His essay on the Salvadoran martyrs is heartfelt and moving, and I recommend it to anyone who doubts the power of the Gospel message to shake the world today. These six men were killed because they insisted, loudly and repeatedly, on supporting the poor and the disenfranchised in their country. And they did it precisely for Gospel reasons. But a brief passage in the foreword to the essay speaks even more powerfully to the theme of martyrdom and its fruitsand to Hansen’s narrative skill and sacramental imagination: A few weeks after the cold-blooded assassinations of November 16 [1989], an American Jesuit visited the hillside residence where the murders occurred.

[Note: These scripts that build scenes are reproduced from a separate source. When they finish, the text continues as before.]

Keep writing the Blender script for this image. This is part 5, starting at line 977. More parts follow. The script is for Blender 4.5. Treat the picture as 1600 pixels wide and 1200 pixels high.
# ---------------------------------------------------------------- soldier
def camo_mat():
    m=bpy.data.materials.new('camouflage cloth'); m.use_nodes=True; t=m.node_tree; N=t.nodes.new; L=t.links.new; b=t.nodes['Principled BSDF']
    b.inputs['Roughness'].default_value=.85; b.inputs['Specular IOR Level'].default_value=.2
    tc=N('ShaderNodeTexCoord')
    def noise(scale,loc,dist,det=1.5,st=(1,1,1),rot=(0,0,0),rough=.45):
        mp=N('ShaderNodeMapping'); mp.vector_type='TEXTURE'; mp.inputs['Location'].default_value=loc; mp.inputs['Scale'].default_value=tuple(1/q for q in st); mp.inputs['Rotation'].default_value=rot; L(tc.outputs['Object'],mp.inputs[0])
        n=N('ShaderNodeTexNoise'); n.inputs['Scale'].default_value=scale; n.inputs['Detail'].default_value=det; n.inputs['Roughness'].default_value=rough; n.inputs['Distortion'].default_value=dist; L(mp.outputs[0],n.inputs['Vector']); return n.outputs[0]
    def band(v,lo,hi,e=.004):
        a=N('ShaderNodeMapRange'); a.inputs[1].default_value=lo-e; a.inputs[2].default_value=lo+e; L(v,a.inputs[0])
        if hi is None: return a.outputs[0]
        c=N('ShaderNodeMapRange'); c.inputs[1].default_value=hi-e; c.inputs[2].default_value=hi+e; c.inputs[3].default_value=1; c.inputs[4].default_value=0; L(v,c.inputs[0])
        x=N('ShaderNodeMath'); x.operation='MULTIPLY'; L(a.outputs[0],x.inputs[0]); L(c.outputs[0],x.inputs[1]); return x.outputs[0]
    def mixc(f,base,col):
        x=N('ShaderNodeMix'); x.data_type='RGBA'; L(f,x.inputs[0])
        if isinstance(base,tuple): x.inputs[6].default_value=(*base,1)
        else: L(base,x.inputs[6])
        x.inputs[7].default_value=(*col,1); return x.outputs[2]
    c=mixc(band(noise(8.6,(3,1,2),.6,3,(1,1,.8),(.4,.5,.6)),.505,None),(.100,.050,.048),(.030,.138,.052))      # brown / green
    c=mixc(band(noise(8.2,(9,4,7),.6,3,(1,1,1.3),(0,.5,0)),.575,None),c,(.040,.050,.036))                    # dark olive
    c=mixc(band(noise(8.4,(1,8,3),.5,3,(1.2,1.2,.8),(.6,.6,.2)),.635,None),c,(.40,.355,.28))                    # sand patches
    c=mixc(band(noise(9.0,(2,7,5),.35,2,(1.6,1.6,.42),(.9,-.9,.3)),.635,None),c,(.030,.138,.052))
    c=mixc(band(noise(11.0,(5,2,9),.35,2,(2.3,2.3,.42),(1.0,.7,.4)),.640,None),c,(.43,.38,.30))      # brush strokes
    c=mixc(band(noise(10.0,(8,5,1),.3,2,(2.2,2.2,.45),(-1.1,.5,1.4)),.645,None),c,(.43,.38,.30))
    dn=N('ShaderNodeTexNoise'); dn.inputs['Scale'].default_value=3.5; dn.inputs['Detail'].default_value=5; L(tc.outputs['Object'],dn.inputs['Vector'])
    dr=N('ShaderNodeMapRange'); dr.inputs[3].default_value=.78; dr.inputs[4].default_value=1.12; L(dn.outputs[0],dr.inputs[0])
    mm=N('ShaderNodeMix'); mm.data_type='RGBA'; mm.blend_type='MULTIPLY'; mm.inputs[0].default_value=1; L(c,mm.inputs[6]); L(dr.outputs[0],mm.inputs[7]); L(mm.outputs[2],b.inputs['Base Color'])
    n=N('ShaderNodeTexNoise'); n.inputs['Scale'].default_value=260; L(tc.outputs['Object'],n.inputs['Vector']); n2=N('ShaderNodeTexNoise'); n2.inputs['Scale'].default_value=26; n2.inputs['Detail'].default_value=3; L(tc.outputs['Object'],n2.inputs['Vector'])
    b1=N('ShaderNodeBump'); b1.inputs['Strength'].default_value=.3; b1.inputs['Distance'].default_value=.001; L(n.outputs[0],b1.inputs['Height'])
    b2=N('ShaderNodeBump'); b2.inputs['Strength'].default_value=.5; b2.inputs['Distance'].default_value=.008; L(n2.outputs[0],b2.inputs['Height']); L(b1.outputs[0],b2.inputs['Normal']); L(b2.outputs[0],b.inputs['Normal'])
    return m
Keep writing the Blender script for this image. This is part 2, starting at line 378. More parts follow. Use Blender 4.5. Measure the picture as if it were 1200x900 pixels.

The house interior had been torn apart by the soldiers, chunks of wall were shot out by stray bullets, wherever he looked there were signs of wreckage and violence, and yet as he paused in a hallway he was suddenly overcome with a feeling of immense and surprising joy. Whatever anger, despair, and sadness he was feeling gave way to a mysterious happiness and peace. The American just stood there for a moment, fully absorbing it, and then he noticed in the hallway an older Jesuit resident who smiled as he walked past and simply said, I see you have found the spot.’